Massimiliano Allegri enjoyed the high point of his reign as Milan boss at the Stadio Olimpico. It was there 18 months ago that he was launched into the air by his players, champagne dripping from his hair, after a 0-0 draw with Roma that guaranteed the club their 18th Scudetto.
Sadly for the 45-year-old, there's a chance that he will experience the low point at the Stadio Olimpico also, when the Rossoneri take on Lazio this Saturday night. “The game in Rome will not be, in any case, the last stop for Allegri, no matter what happens,” Vice-President Adriano Galliani insisted yesterday. But Galliani has gone back on his word before. Just ask Zlatan Ibrahimovic.
Milan are 11th in Serie A, having scavenged just seven points from their first seven fixtures. Already, with less than a fifth of the season played, they have lost four League games, the same amount of defeats they accrued in the entirety of the 2010-11 championship winning campaign.
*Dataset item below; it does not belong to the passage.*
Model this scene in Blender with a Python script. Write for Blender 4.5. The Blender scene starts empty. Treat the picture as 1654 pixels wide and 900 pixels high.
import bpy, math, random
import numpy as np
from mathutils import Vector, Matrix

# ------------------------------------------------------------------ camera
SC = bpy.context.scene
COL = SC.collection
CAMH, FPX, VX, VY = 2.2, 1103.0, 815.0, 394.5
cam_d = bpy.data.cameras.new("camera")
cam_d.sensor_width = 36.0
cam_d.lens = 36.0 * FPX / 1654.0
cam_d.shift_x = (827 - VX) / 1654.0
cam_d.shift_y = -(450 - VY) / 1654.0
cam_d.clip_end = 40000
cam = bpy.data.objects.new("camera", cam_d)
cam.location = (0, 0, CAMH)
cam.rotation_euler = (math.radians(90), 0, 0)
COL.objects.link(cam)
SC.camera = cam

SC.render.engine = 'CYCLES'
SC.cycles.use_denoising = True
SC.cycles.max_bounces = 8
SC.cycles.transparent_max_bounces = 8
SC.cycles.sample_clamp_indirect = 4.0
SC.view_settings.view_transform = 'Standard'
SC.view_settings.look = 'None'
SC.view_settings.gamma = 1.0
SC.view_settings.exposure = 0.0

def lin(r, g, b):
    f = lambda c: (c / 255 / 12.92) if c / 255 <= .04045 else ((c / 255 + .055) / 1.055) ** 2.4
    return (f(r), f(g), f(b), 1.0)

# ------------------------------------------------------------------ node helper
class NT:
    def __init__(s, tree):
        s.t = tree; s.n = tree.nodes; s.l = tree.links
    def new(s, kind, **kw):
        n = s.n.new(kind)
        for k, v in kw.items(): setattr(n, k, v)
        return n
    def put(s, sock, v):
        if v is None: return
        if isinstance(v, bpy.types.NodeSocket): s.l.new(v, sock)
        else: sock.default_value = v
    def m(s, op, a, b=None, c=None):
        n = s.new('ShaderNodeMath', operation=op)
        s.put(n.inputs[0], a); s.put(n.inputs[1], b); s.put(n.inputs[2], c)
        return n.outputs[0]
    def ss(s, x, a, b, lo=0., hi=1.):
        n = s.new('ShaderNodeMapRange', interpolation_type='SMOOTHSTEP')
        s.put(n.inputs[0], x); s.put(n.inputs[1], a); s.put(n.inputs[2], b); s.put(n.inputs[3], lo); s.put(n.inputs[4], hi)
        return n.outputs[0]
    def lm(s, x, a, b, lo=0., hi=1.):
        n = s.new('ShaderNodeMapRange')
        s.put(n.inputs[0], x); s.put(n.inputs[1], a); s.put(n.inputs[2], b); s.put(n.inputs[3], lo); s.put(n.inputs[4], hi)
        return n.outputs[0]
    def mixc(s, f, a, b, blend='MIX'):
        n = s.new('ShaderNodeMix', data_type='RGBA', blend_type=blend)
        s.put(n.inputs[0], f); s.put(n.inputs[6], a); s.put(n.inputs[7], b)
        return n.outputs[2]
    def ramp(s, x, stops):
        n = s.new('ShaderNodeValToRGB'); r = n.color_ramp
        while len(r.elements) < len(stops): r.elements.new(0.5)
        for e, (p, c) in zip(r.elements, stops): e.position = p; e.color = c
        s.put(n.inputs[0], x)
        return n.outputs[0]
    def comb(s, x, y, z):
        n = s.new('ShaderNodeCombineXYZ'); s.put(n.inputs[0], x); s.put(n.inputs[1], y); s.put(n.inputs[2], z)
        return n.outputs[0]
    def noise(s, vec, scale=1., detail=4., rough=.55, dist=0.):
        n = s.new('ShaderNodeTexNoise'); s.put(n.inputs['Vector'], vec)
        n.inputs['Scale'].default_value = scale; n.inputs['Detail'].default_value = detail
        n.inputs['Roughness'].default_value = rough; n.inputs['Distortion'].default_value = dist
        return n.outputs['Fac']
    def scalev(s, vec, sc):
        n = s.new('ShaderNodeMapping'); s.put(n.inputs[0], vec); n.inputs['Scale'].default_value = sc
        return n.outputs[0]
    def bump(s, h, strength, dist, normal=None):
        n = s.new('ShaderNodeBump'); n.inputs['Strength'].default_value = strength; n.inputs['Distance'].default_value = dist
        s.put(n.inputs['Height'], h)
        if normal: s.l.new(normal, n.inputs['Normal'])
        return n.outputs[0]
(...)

Allegri has seemed to be on the brink of the sack so many times this season that if and when it does happen, no post-mortem will be required. The analysis has already been carried out, arguments weighed, obituaries written.
His defenders say that he deserves respect for winning the Scudetto, then finishing a close second to an unbeaten Juventus, that he's been dealt a lousy hand by the club, that asking your Coach to go and win the League after selling off superstars like Ibrahimovic and Thiago Silva and replacing them with Francesco Acerbi and Bojan Krkic is grossly unfair. And they're right.
His critics say that his interpersonal skills are poor, his tactics occasionally baffling, that even allowing for the summer’s talent drain Milan should not be losing at home to Sampdoria and Atalanta and sandwiched in between Torino and Bologna in the standings. And they're right too.
A large part of the problem for Allegri is the somewhat prickly demeanour which means many within the Press, and even some within the club – cough, Pippo Inzaghi – would be glad to see him go. It is telling how few of the 'Senators' that left at the end of last season have had a good word to say about him.
Then again the Livorno native could legitimately counter that he wasn't hired for his sparkling charm. “Some probably find me unfriendly because I tell people things directly to their face,” he said last month. “That's the type of relationship I want to have.”
Perhaps the fairest means of judging him is by looking at his own stated aim – a place in the top three. Within that context Saturday's game begins to look even more significant.
Fired up, on form, and with a Coach basking in the sort of good PR Allegri can only dream of, Lazio are precisely where Max wants Milan to be: third, eight points ahead of the Diavolo.
It would be an exaggeration to say defeat at the Olimpico will kill their ambitions stone dead, but with an 11-point deficit to make up, it would certainly leave Milan’s hopes of Champions League qualification, and Allegri's hopes of keeping his job, looking very slim indeed.